Since leaving Astoria, Denton has had plenty of time to adjust to the challenges of both preparing meals while underway and the occasional difficulty in securing provisions in Alaska. As a food service specialist, Denton doesn’t just cook meals for the crew of the Mustang. He’s also responsible for ordering the meat, vegetables and other the ingredients necessary for recipes.

“Alaskan waters can get pretty rough and the galley on a patrol boat like the Mustang isn’t very big so it can get kind of crazy when you’re trying to cook in heavy surf with the boat rocking back and forth and your pots sliding across the stove,” said Denton. “I’ve also got to stay on top of ordering because it can sometimes take awhile to get certain meats or fresh fruit and vegetables shipped up here. I have to make sure we have four days of food aboard the cutter in case we need to get underway for a case. Luckily, I’ve been able to work with the local supermarkets to have things ordered in advance.”

Food service specialists like Denton improve the morale of their shipmates by providing healthy and savory meals, but keeping Coast Guard crews fed can also enhance their productivity and awareness when it matters most. Sometimes the reward of a satisfied, alert crew is a safe, successful rescue operation and this isn’t lost on Denton.

Petty Officer 2nd Class Mark Denton, shows off his work aboard the Coast Guard Cutter Mustang, in Seward, Alaska, Oct. 15, 2014. U.S. Coast Guard photo by Petty Officer 1st Class Shawn Eggert.

Petty Officer 2nd Class Mark Denton, shows off his work aboard the Coast Guard Cutter Mustang, in Seward, Alaska, Oct. 15, 2014. U.S. Coast Guard photo by Petty Officer 1st Class Shawn Eggert.

“One of my first supervisors used to say the Coast Guard needs all of its members to do its job,” Denton said. “We keep spirits high and make sure our shipmates have the energy they need to get through the day. I love what I do.”

Growing up in San Jose, Denton was surrounded by a wide variety of cuisines and experienced many different tastes and cultural dishes. One of his favorite recipes is below:

Big Island Rice
Serves 6 people

2 Cups Jasmine Rice
1/4 Cup Sesame Oil
1 Can Lite Spam
1 Bunch Scallions
1 Small green cabbage
4 Eggs
2 TBSP Milk
3/4 Cup Coca-cola
1/3 Cup Soy Sauce
1/4 Cup Sweet Chili Sauce
1 TBSP Minced Cilantro

Rinse rice until water becomes clear to remove starch, cook until rice is tender follow directions on bag. (Rice cooker is the preferred method). Place cooked rice on cookie sheet and let cool for 30min. 1/4 inch dice Spam and Scallions. Chop Cabbage into 1/2 inch dice, set aside.

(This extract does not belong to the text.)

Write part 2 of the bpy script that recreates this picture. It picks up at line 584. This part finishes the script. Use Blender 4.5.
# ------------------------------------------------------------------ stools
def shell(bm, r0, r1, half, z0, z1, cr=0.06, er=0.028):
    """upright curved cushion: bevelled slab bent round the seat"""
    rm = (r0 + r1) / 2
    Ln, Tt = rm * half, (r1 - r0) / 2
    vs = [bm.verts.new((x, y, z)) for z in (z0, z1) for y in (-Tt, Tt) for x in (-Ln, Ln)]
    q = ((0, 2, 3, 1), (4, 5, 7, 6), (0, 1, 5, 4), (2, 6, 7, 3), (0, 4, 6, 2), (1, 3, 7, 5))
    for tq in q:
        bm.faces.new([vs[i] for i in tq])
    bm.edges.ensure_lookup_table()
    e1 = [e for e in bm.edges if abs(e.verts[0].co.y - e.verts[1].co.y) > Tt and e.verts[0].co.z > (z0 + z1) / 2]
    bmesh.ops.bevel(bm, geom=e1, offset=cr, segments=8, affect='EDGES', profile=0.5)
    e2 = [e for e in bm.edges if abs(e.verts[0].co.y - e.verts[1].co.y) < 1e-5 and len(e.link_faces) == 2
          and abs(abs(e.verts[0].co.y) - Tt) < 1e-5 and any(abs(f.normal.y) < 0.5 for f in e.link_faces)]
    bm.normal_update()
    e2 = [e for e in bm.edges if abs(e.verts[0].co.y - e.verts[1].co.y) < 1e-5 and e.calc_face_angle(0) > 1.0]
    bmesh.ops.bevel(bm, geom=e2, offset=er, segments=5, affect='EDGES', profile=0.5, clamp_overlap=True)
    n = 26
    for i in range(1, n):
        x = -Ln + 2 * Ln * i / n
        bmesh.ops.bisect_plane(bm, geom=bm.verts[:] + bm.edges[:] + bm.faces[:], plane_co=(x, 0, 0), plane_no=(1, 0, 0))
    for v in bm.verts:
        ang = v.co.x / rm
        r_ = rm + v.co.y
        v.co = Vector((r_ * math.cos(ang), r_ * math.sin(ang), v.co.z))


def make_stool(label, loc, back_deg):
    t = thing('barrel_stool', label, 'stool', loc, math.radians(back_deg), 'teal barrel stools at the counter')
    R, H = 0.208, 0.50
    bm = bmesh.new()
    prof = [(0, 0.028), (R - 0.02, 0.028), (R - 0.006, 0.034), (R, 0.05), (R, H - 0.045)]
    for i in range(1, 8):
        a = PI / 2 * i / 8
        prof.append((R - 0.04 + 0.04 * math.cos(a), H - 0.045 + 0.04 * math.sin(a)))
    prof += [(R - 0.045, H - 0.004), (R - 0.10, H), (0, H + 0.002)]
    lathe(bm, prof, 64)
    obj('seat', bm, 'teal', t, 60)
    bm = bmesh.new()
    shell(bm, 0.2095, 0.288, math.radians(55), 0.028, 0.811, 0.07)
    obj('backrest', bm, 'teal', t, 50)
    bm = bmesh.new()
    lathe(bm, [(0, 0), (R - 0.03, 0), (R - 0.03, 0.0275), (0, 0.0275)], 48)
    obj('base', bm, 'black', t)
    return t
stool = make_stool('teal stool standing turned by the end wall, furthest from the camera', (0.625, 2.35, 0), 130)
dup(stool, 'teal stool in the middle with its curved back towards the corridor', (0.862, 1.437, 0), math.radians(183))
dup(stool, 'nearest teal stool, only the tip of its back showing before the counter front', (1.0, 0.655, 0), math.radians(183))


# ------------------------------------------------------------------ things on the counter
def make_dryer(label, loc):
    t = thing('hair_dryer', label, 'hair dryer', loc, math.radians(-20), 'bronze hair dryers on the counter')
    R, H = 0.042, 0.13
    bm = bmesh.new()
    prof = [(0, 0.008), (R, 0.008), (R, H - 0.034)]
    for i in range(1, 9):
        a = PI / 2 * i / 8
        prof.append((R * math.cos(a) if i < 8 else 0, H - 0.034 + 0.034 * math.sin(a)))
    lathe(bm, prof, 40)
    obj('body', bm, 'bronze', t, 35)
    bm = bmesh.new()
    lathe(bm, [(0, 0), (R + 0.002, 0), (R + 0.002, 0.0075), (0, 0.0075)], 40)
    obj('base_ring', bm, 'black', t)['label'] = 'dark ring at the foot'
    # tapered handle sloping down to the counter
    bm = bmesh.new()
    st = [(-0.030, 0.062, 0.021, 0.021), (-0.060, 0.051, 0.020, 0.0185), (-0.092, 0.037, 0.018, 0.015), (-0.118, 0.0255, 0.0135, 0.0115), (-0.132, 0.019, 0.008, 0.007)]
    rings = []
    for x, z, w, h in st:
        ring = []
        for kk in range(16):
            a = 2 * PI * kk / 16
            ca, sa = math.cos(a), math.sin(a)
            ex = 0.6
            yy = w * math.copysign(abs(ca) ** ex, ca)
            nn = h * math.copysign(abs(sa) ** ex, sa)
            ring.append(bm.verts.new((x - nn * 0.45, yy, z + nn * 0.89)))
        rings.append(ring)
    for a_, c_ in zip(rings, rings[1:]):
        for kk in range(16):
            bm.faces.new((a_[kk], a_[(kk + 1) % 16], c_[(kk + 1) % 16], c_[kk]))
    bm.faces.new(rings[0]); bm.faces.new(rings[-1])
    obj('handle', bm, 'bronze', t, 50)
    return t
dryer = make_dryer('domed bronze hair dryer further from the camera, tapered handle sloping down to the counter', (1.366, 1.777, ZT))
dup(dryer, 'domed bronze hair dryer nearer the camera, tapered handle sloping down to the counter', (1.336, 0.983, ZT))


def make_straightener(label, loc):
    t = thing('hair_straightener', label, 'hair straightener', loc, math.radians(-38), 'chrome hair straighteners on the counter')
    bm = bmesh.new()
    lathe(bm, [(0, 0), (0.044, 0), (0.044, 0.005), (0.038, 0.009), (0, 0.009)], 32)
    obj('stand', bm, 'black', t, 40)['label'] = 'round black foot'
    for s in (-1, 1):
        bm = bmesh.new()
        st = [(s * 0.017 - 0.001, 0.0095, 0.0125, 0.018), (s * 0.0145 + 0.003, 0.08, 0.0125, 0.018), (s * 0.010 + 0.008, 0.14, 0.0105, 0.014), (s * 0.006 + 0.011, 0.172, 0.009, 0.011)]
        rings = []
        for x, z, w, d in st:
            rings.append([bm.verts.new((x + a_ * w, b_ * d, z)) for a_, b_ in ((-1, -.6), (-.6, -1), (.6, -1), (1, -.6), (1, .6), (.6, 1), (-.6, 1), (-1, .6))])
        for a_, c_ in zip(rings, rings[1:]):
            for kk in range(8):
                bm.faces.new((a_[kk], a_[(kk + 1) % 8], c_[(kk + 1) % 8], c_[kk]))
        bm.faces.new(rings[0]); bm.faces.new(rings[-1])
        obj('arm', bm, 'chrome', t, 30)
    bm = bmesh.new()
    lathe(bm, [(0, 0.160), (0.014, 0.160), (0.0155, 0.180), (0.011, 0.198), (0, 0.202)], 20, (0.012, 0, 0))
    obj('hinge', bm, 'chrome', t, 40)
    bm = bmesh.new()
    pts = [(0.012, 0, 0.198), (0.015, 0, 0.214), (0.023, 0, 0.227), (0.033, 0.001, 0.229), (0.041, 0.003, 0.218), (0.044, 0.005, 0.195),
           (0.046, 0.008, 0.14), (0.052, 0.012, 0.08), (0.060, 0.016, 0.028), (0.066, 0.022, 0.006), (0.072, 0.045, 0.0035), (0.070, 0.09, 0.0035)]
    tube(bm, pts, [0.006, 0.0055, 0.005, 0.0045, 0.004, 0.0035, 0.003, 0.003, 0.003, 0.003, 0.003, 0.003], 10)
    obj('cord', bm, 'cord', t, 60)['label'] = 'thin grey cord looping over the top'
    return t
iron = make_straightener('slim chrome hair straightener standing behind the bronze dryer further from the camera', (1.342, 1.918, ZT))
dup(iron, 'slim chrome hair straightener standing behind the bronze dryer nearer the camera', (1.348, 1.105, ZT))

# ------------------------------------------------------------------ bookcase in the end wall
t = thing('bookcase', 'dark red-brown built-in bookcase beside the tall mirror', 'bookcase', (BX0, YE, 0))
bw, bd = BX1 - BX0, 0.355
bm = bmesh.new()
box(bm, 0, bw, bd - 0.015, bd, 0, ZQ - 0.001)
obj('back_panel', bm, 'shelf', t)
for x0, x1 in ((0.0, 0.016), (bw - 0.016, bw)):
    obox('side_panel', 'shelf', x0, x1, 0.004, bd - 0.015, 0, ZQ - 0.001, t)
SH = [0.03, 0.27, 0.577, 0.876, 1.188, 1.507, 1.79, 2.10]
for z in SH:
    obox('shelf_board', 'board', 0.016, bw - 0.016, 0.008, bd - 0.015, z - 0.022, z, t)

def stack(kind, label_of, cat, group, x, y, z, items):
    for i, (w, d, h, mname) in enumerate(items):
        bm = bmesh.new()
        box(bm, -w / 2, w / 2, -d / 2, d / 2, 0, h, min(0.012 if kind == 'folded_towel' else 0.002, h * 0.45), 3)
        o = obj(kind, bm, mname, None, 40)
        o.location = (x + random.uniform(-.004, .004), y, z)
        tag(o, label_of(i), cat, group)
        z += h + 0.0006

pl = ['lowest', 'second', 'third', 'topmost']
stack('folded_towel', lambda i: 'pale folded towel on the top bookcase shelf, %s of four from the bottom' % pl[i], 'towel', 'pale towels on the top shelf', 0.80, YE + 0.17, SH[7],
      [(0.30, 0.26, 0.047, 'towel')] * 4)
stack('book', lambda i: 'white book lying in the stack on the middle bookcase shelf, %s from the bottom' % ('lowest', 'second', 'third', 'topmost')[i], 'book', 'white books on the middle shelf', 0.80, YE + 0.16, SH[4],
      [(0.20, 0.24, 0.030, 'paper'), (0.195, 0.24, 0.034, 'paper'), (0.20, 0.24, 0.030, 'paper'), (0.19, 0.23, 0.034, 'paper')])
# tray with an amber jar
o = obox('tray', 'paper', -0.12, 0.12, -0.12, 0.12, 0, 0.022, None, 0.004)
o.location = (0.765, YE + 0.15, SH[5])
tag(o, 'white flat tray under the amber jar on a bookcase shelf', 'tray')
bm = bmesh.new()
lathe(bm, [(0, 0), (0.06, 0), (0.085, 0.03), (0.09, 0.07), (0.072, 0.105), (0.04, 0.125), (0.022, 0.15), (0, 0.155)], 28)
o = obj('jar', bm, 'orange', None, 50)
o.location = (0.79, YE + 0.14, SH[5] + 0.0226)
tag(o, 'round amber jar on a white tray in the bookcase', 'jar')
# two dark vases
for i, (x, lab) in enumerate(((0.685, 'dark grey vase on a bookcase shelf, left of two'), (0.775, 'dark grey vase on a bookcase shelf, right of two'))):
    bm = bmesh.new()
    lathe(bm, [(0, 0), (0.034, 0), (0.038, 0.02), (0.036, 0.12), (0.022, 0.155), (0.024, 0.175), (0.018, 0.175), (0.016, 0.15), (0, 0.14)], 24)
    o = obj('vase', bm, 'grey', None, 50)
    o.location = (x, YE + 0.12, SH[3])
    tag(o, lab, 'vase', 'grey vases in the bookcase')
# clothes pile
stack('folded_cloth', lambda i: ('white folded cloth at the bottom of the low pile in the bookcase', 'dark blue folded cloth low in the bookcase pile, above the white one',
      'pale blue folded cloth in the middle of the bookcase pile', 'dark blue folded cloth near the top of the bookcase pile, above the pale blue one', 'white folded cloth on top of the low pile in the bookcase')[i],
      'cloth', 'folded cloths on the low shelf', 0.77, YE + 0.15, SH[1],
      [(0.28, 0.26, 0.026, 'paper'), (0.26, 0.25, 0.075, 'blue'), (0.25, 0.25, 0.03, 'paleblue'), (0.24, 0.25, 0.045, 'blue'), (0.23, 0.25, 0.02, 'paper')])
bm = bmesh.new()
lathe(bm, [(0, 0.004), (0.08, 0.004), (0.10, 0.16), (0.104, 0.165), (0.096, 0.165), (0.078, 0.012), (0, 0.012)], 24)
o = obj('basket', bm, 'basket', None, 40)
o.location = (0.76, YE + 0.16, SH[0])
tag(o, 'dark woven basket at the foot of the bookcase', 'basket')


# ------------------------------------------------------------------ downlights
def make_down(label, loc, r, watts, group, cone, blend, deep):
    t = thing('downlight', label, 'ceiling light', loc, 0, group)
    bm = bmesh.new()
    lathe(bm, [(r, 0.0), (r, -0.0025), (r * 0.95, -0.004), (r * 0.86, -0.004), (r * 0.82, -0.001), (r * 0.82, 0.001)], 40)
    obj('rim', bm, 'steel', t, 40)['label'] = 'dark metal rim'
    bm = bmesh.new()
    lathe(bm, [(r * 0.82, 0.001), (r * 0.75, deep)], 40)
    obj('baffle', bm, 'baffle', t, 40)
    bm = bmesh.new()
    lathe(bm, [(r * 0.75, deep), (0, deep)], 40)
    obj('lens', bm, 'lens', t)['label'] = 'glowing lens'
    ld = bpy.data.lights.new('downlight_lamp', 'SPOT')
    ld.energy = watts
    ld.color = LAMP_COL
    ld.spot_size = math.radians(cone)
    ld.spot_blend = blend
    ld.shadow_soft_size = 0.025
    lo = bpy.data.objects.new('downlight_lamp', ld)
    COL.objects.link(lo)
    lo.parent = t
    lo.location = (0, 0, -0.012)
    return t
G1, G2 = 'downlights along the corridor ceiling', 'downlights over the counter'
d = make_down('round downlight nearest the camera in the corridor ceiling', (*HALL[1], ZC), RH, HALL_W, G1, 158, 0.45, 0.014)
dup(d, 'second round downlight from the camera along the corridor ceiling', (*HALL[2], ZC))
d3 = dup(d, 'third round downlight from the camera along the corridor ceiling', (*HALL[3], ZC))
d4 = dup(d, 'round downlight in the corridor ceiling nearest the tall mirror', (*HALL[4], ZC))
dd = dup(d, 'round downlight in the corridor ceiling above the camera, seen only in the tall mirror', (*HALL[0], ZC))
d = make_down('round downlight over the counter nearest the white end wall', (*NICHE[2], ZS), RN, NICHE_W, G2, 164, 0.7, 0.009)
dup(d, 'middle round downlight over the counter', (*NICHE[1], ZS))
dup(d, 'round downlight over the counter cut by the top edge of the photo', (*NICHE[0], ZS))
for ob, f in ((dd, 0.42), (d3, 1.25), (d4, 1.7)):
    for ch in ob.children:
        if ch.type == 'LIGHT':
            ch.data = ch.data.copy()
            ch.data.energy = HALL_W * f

Once rice is cooled heat skillet to approximately 350 degrees add Sesame oil to hot pan, add rice and let cook. Cook 4min then flip rice, cook another 4min. Add Spam, Scallions, and cabbage to rice let brown. Mix Coke, Soy sauce, Sweet chili sauce, and cilantro in bowl. Add sauce mixture to rice and stir until fully covered. Remove rice. Cook scrambled eggs with milk until fluffy or to your liking. Serve on top or mix into rice. Enjoy!